◆ Material:
────────────────────────────────────────

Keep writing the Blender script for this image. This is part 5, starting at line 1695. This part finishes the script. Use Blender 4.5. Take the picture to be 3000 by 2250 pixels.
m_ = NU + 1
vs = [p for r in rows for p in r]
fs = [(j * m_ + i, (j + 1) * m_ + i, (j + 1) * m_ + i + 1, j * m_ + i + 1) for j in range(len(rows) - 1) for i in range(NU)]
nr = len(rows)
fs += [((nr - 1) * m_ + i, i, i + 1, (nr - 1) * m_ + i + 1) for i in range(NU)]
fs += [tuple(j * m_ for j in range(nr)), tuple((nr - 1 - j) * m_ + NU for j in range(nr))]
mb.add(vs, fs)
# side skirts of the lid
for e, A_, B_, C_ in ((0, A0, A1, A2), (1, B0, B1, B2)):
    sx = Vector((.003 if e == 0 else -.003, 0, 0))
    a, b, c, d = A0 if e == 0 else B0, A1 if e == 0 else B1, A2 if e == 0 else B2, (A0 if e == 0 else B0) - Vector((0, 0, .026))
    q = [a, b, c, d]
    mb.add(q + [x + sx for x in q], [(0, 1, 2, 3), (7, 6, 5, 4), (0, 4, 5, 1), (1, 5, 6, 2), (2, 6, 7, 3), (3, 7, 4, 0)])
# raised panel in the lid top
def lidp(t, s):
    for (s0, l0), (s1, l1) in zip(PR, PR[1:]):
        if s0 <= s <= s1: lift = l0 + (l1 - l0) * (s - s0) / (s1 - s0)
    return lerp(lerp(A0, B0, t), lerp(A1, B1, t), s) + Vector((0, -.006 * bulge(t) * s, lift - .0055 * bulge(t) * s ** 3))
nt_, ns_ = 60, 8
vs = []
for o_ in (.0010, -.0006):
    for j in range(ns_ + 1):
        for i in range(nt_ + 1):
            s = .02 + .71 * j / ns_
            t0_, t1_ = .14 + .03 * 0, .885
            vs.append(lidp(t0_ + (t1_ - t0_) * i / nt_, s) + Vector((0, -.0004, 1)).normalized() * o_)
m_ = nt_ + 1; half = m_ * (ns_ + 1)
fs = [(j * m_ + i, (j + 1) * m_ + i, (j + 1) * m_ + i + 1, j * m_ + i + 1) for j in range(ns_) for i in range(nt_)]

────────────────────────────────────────

◆ Work required: Copy each line of the data exactly, leaving nothing out.

◆ Solved exercise:
Keep writing the Blender script for this image. This is part 5, starting at line 1695. This part finishes the script. Use Blender 4.5. Take the picture to be 3000 by 2250 pixels.
m_ = NU + 1
vs = [p for r in rows for p in r]
fs = [(j * m_ + i, (j + 1) * m_ + i, (j + 1) * m_ + i + 1, j * m_ + i + 1) for j in range(len(rows) - 1) for i in range(NU)]
nr = len(rows)
fs += [((nr - 1) * m_ + i, i, i + 1, (nr - 1) * m_ + i + 1) for i in range(NU)]
fs += [tuple(j * m_ for j in range(nr)), tuple((nr - 1 - j) * m_ + NU for j in range(nr))]
mb.add(vs, fs)
# side skirts of the lid
for e, A_, B_, C_ in ((0, A0, A1, A2), (1, B0, B1, B2)):
    sx = Vector((.003 if e == 0 else -.003, 0, 0))
    a, b, c, d = A0 if e == 0 else B0, A1 if e == 0 else B1, A2 if e == 0 else B2, (A0 if e == 0 else B0) - Vector((0, 0, .026))
    q = [a, b, c, d]
    mb.add(q + [x + sx for x in q], [(0, 1, 2, 3), (7, 6, 5, 4), (0, 4, 5, 1), (1, 5, 6, 2), (2, 6, 7, 3), (3, 7, 4, 0)])
# raised panel in the lid top
def lidp(t, s):
    for (s0, l0), (s1, l1) in zip(PR, PR[1:]):
        if s0 <= s <= s1: lift = l0 + (l1 - l0) * (s - s0) / (s1 - s0)
    return lerp(lerp(A0, B0, t), lerp(A1, B1, t), s) + Vector((0, -.006 * bulge(t) * s, lift - .0055 * bulge(t) * s ** 3))
nt_, ns_ = 60, 8
vs = []
for o_ in (.0010, -.0006):
    for j in range(ns_ + 1):
        for i in range(nt_ + 1):
            s = .02 + .71 * j / ns_
            t0_, t1_ = .14 + .03 * 0, .885
            vs.append(lidp(t0_ + (t1_ - t0_) * i / nt_, s) + Vector((0, -.0004, 1)).normalized() * o_)
m_ = nt_ + 1; half = m_ * (ns_ + 1)
fs = [(j * m_ + i, (j + 1) * m_ + i, (j + 1) * m_ + i + 1, j * m_ + i + 1) for j in range(ns_) for i in range(nt_)]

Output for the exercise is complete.